DATASET CONTENT:
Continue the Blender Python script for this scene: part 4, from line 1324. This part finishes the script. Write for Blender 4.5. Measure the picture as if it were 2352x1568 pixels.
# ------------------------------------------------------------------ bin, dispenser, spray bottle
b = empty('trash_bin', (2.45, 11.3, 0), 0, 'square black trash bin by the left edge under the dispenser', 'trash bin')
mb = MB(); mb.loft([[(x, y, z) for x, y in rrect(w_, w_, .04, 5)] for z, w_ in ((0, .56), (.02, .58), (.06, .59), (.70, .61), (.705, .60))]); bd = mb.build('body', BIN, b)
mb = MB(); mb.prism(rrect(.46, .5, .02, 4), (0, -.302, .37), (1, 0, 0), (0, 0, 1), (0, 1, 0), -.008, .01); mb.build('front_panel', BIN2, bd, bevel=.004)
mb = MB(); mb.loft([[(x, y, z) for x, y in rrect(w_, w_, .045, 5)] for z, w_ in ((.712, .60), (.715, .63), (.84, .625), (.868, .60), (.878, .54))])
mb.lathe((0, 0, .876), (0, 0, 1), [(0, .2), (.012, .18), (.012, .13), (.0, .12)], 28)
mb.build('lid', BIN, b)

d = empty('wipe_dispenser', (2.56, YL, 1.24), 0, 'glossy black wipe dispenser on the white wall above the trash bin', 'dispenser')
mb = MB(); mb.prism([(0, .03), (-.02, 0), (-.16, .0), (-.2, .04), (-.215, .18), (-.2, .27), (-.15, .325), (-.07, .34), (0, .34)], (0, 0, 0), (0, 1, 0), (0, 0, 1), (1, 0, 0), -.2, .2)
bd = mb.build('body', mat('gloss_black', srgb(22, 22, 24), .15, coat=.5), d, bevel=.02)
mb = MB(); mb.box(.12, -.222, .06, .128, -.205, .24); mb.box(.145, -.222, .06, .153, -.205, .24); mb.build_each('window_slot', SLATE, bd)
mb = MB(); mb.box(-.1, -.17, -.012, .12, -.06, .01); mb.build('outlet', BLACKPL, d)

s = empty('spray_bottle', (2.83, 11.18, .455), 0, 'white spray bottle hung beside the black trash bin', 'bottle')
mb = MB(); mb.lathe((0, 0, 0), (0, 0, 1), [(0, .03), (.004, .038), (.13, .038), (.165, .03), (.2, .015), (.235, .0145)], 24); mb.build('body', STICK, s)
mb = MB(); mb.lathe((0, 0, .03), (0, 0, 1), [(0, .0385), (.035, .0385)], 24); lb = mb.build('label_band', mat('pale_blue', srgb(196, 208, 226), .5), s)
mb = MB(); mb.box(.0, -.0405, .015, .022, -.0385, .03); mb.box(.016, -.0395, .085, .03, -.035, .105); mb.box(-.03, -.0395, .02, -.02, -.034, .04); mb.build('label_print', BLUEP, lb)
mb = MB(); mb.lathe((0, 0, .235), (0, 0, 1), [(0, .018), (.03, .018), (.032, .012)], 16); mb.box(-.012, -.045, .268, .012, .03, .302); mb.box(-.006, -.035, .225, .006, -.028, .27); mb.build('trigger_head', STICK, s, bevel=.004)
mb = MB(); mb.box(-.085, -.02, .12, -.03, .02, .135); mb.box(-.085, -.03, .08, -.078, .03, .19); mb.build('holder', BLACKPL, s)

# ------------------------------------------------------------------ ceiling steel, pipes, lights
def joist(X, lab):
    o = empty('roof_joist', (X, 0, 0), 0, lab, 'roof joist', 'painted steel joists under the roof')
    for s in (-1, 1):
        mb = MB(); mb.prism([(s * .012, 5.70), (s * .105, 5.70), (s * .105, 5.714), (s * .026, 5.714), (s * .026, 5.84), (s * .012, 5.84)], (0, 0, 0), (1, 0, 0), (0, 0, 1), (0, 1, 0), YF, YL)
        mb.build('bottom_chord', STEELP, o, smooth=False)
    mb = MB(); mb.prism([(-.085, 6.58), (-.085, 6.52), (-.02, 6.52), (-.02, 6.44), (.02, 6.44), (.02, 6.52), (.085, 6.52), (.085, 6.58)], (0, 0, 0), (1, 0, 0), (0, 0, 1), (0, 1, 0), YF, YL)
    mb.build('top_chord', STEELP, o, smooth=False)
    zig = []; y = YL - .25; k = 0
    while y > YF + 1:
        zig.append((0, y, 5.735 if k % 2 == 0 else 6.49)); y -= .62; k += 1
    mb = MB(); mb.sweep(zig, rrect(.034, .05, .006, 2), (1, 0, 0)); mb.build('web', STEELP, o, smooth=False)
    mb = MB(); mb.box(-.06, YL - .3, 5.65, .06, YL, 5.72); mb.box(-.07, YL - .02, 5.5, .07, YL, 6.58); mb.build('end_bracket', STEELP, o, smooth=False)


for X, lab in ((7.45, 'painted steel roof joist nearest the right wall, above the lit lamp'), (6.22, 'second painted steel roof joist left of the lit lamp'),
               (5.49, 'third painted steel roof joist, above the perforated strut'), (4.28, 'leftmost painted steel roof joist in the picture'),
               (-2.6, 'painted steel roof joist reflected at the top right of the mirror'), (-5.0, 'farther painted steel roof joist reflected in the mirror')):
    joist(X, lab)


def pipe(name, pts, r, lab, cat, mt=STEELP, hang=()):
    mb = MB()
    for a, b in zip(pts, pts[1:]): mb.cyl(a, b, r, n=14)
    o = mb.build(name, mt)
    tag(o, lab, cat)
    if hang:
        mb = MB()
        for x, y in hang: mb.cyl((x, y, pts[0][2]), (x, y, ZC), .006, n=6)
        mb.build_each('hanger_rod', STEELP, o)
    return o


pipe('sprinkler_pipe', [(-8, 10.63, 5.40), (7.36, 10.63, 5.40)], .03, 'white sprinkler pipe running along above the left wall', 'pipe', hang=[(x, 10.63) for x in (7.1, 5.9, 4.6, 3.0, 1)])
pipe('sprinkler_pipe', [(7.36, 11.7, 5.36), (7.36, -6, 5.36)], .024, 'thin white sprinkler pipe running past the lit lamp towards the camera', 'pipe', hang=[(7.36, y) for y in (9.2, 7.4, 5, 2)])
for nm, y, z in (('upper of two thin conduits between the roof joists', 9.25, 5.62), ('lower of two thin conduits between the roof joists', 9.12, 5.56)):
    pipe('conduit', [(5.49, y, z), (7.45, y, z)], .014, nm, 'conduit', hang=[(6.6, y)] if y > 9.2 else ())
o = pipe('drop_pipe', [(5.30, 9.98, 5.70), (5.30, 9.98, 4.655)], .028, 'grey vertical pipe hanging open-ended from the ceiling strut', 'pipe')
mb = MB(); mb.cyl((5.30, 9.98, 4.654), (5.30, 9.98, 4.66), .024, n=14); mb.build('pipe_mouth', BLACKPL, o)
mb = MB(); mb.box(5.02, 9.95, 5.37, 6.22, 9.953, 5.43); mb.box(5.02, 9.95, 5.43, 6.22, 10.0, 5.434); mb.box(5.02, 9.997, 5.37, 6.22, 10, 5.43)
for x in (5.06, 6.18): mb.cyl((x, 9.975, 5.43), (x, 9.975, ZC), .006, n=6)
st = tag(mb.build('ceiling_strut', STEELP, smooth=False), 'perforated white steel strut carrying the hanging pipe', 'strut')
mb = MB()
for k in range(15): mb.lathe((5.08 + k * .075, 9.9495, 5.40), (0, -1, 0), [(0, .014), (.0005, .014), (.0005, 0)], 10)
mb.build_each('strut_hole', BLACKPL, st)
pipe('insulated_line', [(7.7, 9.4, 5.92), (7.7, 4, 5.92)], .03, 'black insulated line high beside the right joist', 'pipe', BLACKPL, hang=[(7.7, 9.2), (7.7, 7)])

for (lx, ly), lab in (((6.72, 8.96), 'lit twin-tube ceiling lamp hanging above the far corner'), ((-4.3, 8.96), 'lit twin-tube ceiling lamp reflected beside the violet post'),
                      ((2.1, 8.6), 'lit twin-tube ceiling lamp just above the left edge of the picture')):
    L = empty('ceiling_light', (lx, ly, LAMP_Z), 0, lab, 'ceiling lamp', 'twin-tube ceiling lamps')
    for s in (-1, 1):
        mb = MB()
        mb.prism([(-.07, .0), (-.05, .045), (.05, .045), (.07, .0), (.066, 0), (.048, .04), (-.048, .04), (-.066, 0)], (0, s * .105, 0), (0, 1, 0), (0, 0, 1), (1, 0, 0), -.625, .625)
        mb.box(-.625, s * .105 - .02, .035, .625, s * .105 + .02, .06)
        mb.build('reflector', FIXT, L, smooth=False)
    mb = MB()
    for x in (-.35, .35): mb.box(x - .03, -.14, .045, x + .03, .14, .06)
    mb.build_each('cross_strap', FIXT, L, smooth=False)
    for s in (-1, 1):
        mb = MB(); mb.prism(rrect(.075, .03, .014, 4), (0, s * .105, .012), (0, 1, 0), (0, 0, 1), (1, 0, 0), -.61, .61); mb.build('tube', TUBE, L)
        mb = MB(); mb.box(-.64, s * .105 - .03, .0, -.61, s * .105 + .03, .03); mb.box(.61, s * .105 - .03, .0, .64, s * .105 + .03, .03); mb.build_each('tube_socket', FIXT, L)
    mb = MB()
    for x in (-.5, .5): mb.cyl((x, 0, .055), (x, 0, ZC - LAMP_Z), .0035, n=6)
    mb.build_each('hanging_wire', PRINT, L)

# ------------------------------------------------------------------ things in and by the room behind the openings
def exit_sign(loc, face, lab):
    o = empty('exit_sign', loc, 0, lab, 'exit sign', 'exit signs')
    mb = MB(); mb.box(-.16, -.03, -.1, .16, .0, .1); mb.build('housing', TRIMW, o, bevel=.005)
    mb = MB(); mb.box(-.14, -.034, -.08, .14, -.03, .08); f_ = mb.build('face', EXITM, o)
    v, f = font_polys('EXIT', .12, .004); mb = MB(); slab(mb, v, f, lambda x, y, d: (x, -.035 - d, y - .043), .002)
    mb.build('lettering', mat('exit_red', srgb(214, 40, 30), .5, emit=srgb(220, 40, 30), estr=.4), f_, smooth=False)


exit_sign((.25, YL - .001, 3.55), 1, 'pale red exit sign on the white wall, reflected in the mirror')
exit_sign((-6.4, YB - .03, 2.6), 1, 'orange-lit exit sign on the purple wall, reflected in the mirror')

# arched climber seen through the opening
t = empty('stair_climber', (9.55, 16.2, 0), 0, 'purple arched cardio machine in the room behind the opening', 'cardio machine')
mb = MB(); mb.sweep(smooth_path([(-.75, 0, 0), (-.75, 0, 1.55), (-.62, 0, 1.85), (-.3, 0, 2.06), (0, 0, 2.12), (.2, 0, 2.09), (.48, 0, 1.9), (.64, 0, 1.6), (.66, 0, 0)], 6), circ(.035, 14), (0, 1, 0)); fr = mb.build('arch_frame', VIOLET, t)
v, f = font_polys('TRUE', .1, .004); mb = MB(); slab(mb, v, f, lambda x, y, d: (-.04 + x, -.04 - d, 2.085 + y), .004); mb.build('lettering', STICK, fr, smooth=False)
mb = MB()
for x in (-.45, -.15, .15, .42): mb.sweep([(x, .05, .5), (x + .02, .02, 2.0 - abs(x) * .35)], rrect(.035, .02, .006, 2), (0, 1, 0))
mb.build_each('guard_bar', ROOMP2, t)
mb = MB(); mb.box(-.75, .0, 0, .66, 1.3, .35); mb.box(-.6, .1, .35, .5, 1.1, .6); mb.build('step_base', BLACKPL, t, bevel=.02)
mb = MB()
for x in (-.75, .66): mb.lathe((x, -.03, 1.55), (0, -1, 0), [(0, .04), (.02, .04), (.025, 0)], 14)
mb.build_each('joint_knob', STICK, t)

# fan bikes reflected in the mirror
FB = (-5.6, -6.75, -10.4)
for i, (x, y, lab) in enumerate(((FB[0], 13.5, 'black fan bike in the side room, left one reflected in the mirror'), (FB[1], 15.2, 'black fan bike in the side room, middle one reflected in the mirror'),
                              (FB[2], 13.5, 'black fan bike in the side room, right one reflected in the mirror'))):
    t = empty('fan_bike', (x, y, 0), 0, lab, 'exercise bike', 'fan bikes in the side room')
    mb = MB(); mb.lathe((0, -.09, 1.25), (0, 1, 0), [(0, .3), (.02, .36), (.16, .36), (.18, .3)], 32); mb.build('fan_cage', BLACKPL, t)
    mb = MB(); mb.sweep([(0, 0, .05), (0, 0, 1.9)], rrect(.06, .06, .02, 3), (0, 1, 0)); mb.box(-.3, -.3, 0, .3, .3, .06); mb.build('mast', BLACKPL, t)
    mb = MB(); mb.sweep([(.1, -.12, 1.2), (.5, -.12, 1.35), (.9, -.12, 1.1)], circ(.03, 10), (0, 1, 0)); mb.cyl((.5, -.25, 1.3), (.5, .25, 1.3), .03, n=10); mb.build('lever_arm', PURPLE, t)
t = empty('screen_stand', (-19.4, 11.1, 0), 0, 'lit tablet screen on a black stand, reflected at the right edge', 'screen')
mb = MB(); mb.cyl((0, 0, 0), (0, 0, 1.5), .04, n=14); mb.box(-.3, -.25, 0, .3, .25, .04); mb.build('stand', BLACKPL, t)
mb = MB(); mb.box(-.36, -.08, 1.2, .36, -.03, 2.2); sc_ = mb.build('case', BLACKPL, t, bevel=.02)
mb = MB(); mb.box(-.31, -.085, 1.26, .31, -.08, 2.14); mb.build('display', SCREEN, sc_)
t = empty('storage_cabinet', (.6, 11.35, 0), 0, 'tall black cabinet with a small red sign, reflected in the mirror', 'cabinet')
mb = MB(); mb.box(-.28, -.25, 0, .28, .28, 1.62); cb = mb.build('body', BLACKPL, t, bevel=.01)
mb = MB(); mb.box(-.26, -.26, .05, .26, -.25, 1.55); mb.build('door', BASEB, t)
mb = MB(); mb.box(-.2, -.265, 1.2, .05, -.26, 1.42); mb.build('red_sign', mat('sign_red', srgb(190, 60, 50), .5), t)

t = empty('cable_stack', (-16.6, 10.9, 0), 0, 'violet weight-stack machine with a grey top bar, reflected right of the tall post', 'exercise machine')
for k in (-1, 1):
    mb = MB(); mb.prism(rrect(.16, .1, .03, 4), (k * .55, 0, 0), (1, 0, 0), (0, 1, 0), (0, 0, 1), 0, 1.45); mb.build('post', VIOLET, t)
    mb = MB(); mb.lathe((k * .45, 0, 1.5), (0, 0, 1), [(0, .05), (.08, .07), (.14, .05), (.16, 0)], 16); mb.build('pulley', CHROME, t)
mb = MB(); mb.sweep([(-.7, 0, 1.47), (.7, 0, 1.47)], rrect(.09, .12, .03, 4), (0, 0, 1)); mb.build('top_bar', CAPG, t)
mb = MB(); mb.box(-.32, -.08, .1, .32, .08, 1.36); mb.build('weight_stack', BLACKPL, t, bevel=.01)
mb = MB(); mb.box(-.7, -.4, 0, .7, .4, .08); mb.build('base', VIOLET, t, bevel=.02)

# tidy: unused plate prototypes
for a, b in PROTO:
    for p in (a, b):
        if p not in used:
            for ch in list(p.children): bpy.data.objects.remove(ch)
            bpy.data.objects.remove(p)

REQUIREMENTS:
From the first line of the data above to the line holding "mb.build('lid', BIN, b)", reproduce each line exactly; emit no other lines.

CORRECT RESPONSE:
Continue the Blender Python script for this scene: part 4, from line 1324. This part finishes the script. Write for Blender 4.5. Measure the picture as if it were 2352x1568 pixels.
# ------------------------------------------------------------------ bin, dispenser, spray bottle
b = empty('trash_bin', (2.45, 11.3, 0), 0, 'square black trash bin by the left edge under the dispenser', 'trash bin')
mb = MB(); mb.loft([[(x, y, z) for x, y in rrect(w_, w_, .04, 5)] for z, w_ in ((0, .56), (.02, .58), (.06, .59), (.70, .61), (.705, .60))]); bd = mb.build('body', BIN, b)
mb = MB(); mb.prism(rrect(.46, .5, .02, 4), (0, -.302, .37), (1, 0, 0), (0, 0, 1), (0, 1, 0), -.008, .01); mb.build('front_panel', BIN2, bd, bevel=.004)
mb = MB(); mb.loft([[(x, y, z) for x, y in rrect(w_, w_, .045, 5)] for z, w_ in ((.712, .60), (.715, .63), (.84, .625), (.868, .60), (.878, .54))])
mb.lathe((0, 0, .876), (0, 0, 1), [(0, .2), (.012, .18), (.012, .13), (.0, .12)], 28)
mb.build('lid', BIN, b)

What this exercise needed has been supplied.